Il lui manque ce qui fait le mystère complexe des identités collectives : l’adhésion impensée, mi-apprise mi-affective, donnée comme l’évidence d’un cadre de vie, de culture et de pensée, à un corpus d’idées, de coutumes, de codes et de reconnaissances. Il lui manque qu’il pense à elle quand un Européen dit qui il est. Equilibre indéfinissable, et finalement jamais à l’équilibre, entre l’évidence et l’attachement, mais qui seul permet à l’institution politique, quelle qu’elle soit, de fonder sa légitimité et sa pérennité. Il lui manque ceci que Paul Valéry tentait de décrire ainsi : « Au fond, il n’y a pas de gouvernement possible sans une doctrine quelconque acceptée sincèrement (c’est-à-dire inconsciemment) par tout le monde. Le gouvernement sans « cela » est une acrobatie ridicule. Et « cela » sans gouvernement existe tout de même et survit ».
« Cela » est ce qui manque obstinément à l’Union européenne. Et d’abord parce qu’elle n’a pas su négocier son virage politique et se débarrasser de sa nature historiquement technocratique. Quelque part dans le courant des années 1990, entre la chute du mur de Berlin, le traité de Maastricht, le drame yougoslave et le processus d’intégration des pays d’Europe de l’Est, elle a échoué à se muer en institution politique légitime de plein exercice. Entre le temps de la Commission Delors et celui de la Commission Barroso, tout a changé en Europe et dans le monde, et les institutions communautaires sont demeurées des « machines ».
La construction européenne est encore vécue, et souvent présentée par ses promoteurs, comme un « projet » et non comme un fait établi dans la vie des Européens. C’est aux élites européennes désormais de faire le premier pas, en se souvenant enfin que l’Europe n’est pas un concept, qu’elle a une géographie, qu’elle est plongée dans l’histoire, qu’elle est au service d’êtres concrets et identifiés, les Européens. Le temps de l’Europe aux mains blanches mais sans mains doit passer si l’on veut que les peuples y adhèrent sincèrement.
Alors que faire ? Nicolas Sarkozy y insiste avec raison, faire de la politique. Et de ce point de vue les priorités retenues de la présidence française sont plutôt satisfaisantes : environnement, énergie, immigration sont, parmi d’autres, des champs d’action où des coopérations européennes paraissent avantageuses et qui sont sensibles aux cœurs des populations. Faut-il pour autant attendre des miracles d’une présidence de six petits mois, qui aura à gérer les suites du non irlandais et pilotée par un président tous azimuts qui irrite plus qu’il fascine ses partenaires ? Evidemment non.
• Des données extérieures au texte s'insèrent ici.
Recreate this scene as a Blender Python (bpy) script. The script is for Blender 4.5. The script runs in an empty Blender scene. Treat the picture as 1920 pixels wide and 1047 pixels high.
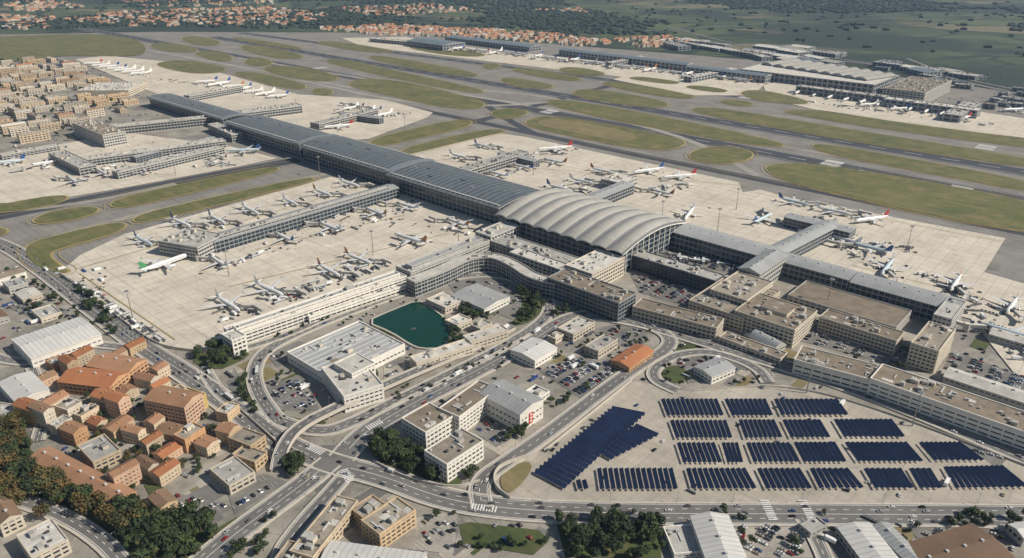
import bpy, math, random
from mathutils import Vector, Matrix
random.seed(7)
R=random.random
def U(a,b): return a+(b-a)*random.random()
# ---------------------------------------------------------------- survey
CAM_H=350.0; FOC=1400.0; TH=math.radians(24.7); CS=math.cos(TH); SN=math.sin(TH)
def P(u,v,z=0.0):
    yv=(523.5-v)/FOC; fw=CS+SN*yv; vt=-SN+CS*yv; t=(CAM_H-z)/(-vt)
    return ((u-960)/FOC*t, fw*t)
def PP(l,z=0.0): return [P(u,v,z) for u,v in l]
GA=math.radians(137.98); GB=GA-math.pi/2
AX=(math.cos(GA),math.sin(GA)); BX=(math.cos(GB),math.sin(GB))
scene=bpy.context.scene; COL=scene.collection
# ---------------------------------------------------------------- materials
def newmat(name):
    m=bpy.data.materials.new(name); m.use_nodes=True; nt=m.node_tree
    return m,nt,nt.nodes['Principled BSDF']
def N(nt,t,**k):
    n=nt.nodes.new(t)
    for a,b in k.items(): setattr(n,a,b)
    return n
def math_(nt,op,a,b=None,c=None):
    n=nt.nodes.new('ShaderNodeMath'); n.operation=op
    for i,x in enumerate((a,b,c)):
        if x is None: continue
        if isinstance(x,(int,float)): n.inputs[i].default_value=x
        else: nt.links.new(x,n.inputs[i])
    return n.outputs[0]
def mixc(nt,fac,c1,c2,blend='MIX'):
    n=nt.nodes.new('ShaderNodeMix'); n.data_type='RGBA'; n.blend_type=blend
    for i,x in ((0,fac),(6,c1),(7,c2)):
        if isinstance(x,(int,float)): n.inputs[i].default_value=x
        elif isinstance(x,tuple): n.inputs[i].default_value=(x[0],x[1],x[2],1)
        else: nt.links.new(x,n.inputs[i])
    return n.outputs[2]
def noise(nt,vec,scale,detail=4,rough=.6,lo=.35,hi=.65):
    n=N(nt,'ShaderNodeTexNoise'); n.inputs['Scale'].default_value=scale
    n.inputs['Detail'].default_value=detail; n.inputs['Roughness'].default_value=rough
    nt.links.new(vec,n.inputs['Vector'])
    r=N(nt,'ShaderNodeMapRange'); r.inputs[1].default_value=lo; r.inputs[2].default_value=hi
    nt.links.new(n.outputs['Fac'],r.inputs[0]); return r.outputs[0]
def gvec(nt,kind='world',ang=0.0,scale=(1,1,1)):
    if kind=='world':
        g=N(nt,'ShaderNodeNewGeometry'); o=g.outputs['Position']
    else:
        g=N(nt,'ShaderNodeTexCoord'); o=g.outputs['Object']
    if kind=='world' and (ang or scale!=(1,1,1)):
        r=N(nt,'ShaderNodeVectorRotate'); r.rotation_type='Z_AXIS'; r.inputs['Angle'].default_value=-ang
        nt.links.new(o,r.inputs['Vector']); o=r.outputs[0]
    if scale!=(1,1,1):
        m=N(nt,'ShaderNodeMapping'); m.inputs['Scale'].default_value=scale
        nt.links.new(o,m.inputs['Vector']); o=m.outputs[0]
    return o
def sep(nt,v):
    s=N(nt,'ShaderNodeSeparateXYZ'); nt.links.new(v,s.inputs[0]); return s.outputs
def stripe(nt,x,period,width):
    f=math_(nt,'FRACT',math_(nt,'DIVIDE',x,period)); return math_(nt,'LESS_THAN',f,width/period)
def objtint(nt,col,amt=.25):
    oi=N(nt,'ShaderNodeObjectInfo'); r=N(nt,'ShaderNodeMapRange'); r.inputs[3].default_value=1-amt; r.inputs[4].default_value=1+amt*.6
    nt.links.new(oi.outputs['Random'],r.inputs[0]); h=N(nt,'ShaderNodeHueSaturation')
    nt.links.new(col,h.inputs['Color']); nt.links.new(r.outputs[0],h.inputs['Value']); return h.outputs[0]
def simple(name,c,rough=.7,var=.25,sc=.15,metal=0.0,kind='world',fine=True,tint=0):
    m,nt,b=newmat(name); v=gvec(nt,kind)
    d=tuple(x*(1-var) for x in c); l=tuple(min(1,x*(1+var*.8)) for x in c)
    col=mixc(nt,noise(nt,v,sc,5,.65),d,l)
    if fine: col=mixc(nt,.35,col,mixc(nt,noise(nt,v,sc*9,3,.6),d,l))
    if tint: col=objtint(nt,col,tint)
    nt.links.new(col,b.inputs['Base Color']); b.inputs['Roughness'].default_value=rough
    b.inputs['Metallic'].default_value=metal
    return m
def striped(name,c,c2,period,width,rough=.5,var=.2,axis=0,metal=0.0,tint=.15):
    m,nt,b=newmat(name); v=gvec(nt,'obj'); s=sep(nt,v)
    d=tuple(x*(1-var) for x in c)
    col=mixc(nt,noise(nt,v,.05,5,.65),d,c)
    col=mixc(nt,stripe(nt,s[axis],period,width),col,c2)
    st=gvec(nt,'obj',scale=(.6,.03,.1) if axis==0 else (.03,.6,.1))
    col=mixc(nt,math_(nt,'MULTIPLY',noise(nt,st,1,4,.7),.35),col,tuple(x*.55 for x in c))
    if tint: col=objtint(nt,col,tint)
    nt.links.new(col,b.inputs['Base Color']); b.inputs['Roughness'].default_value=rough; b.inputs['Metallic'].default_value=metal
    return m
def flatm(name,c,rough=.5,metal=0.0):
    m,nt,b=newmat(name); v=gvec(nt,'obj')
    nt.links.new(mixc(nt,noise(nt,v,.8,3),tuple(x*.85 for x in c),c),b.inputs['Base Color'])
    b.inputs['Roughness'].default_value=rough; b.inputs['Metallic'].default_value=metal; return m
M={}
def m_terrain():
    m,nt,b=newmat('farmland'); v=gvec(nt)
    w=N(nt,'ShaderNodeTexVoronoi'); w.inputs['Scale'].default_value=.0042
    mp=N(nt,'ShaderNodeMapping'); mp.inputs['Scale'].default_value=(.6,1.4,1); mp.inputs['Rotation'].default_value=(0,0,.5)
    nt.links.new(v,mp.inputs[0]); nt.links.new(mp.outputs[0],w.inputs['Vector'])
    s=N(nt,'ShaderNodeSeparateColor'); nt.links.new(w.outputs['Color'],s.inputs[0])
    c=mixc(nt,s.outputs[0],(.04,.07,.028),(.1,.125,.055))
    c=mixc(nt,math_(nt,'GREATER_THAN',s.outputs[1],.8),c,(.19,.17,.1))
    e=N(nt,'ShaderNodeTexVoronoi'); e.feature='DISTANCE_TO_EDGE'; e.inputs['Scale'].default_value=.0042
    nt.links.new(mp.outputs[0],e.inputs['Vector'])
    c=mixc(nt,math_(nt,'LESS_THAN',e.outputs['Distance'],.035),c,(.016,.03,.018))
    f=noise(nt,v,.0011,4,.6,.49,.56)
    c=mixc(nt,f,c,(.016,.032,.02))
    c=mixc(nt,math_(nt,'MULTIPLY',noise(nt,v,.03,5,.7),.45),c,(.022,.036,.02))
    nt.links.new(c,b.inputs['Base Color']); b.inputs['Roughness'].default_value=.95; return m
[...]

Mais si la présidence française est l’occasion pour les partenaires européens de donner une impulsion nouvelle à leur action sur des thèmes à forte teneur politique et qui rencontrent les attentes des peuples, elle ne sera pas vaine.
Mais c’est sur le long terme que l’Europe doit travailler à retisser les liens avec les peuples européens. C’est à une œuvre de longue haleine qu’il faut l’inviter. Le temps, à l’évidence, sera le meilleur agent pour refonder la légitimité d’une appartenance et d’une reconnaissance aujourd’hui écornées, pour faire que l’Europe soit enfin aux yeux des peuples ce qui est et non une construction sans cesse en devenir. Comme le suggère Hubert Védrine, il convient qu’elle mette fin à son obsession constitutionnelle pour ouvrir les chantiers concrets d’une action dans laquelle les peuples se reconnaîtront et lui reconnaîtront une légitimité. Il n’y aura pas d’Europe sans « cela ».